C'était sans compter sur Nathan. Prophète solitaire, celui-ci n'a rien à perdre, sauf sa vie éventuellement, en déplaisant à son roi. Loin de toute compromission avec le pouvoir, sans considération pour le tort qu'il pourrait faire à la royauté, parce qu'il est porteur d'une loi qui dépasse les intérêts du moment et surtout les caprices du roi, il n'hésite pas à interpeller David. C'est une véritable leçon de courage politique et moral avec une grande intelligence. Nathan n'invoque pas les grands Principes, ni la Loi de Moïse ni les Commandements ni la Volonté de Dieu ni aucune des majuscules de la Morale. Il fait appel à ce que Georges Orwell appelait la Common decency ou décence commune. Il y a des choses qui ne se font pas et que l'on soit roi, prince, clerc, bourgeois ou intellectuel ne change rien à l'affaire. 

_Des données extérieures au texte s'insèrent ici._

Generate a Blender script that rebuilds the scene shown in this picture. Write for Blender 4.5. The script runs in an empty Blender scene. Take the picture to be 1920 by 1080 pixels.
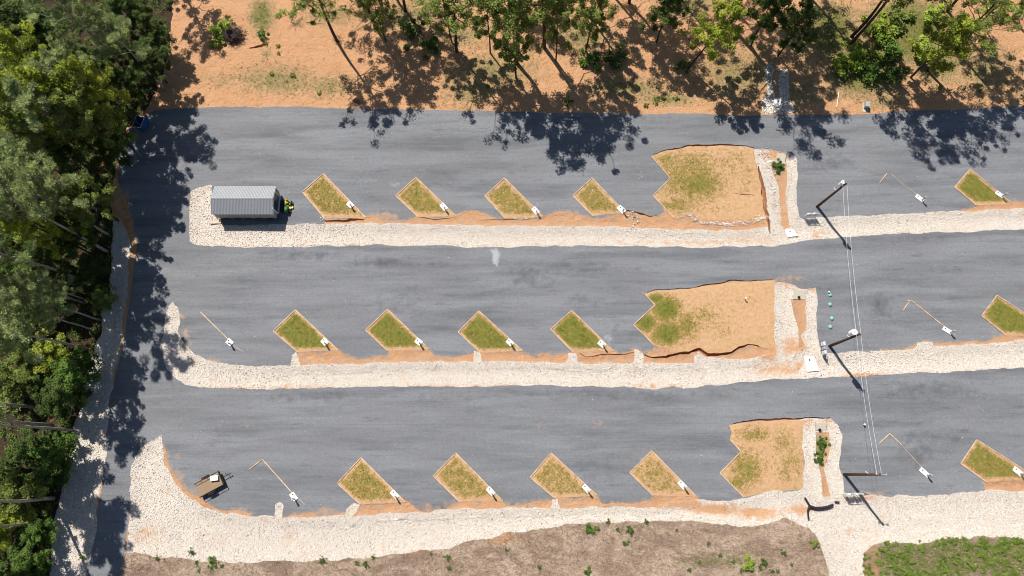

L'histoire choisie par Nathan est de cet ordre, de l'ordre de l'éthique minimale, directement compréhensible par tous, quelque soient les conditions d'existence ou les préoccupations de l'heure. Il y a des choses qui se font et des choses qui ne se font pas et comme Nathan, il nous faut dénoncer les faux-semblants et toutes les manières de légitimer et d'excuser les injustices de notre époque en usant de cette même liberté qui fut celle de Nathan et dont Orwell disait « Parler de liberté n'a de sens qu'à condition que ce soit la liberté de dire aux gens ce qu'ils n'ont pas envie d'entendre » fussent-ils aussi puissants et pieux que le roi David en son temps.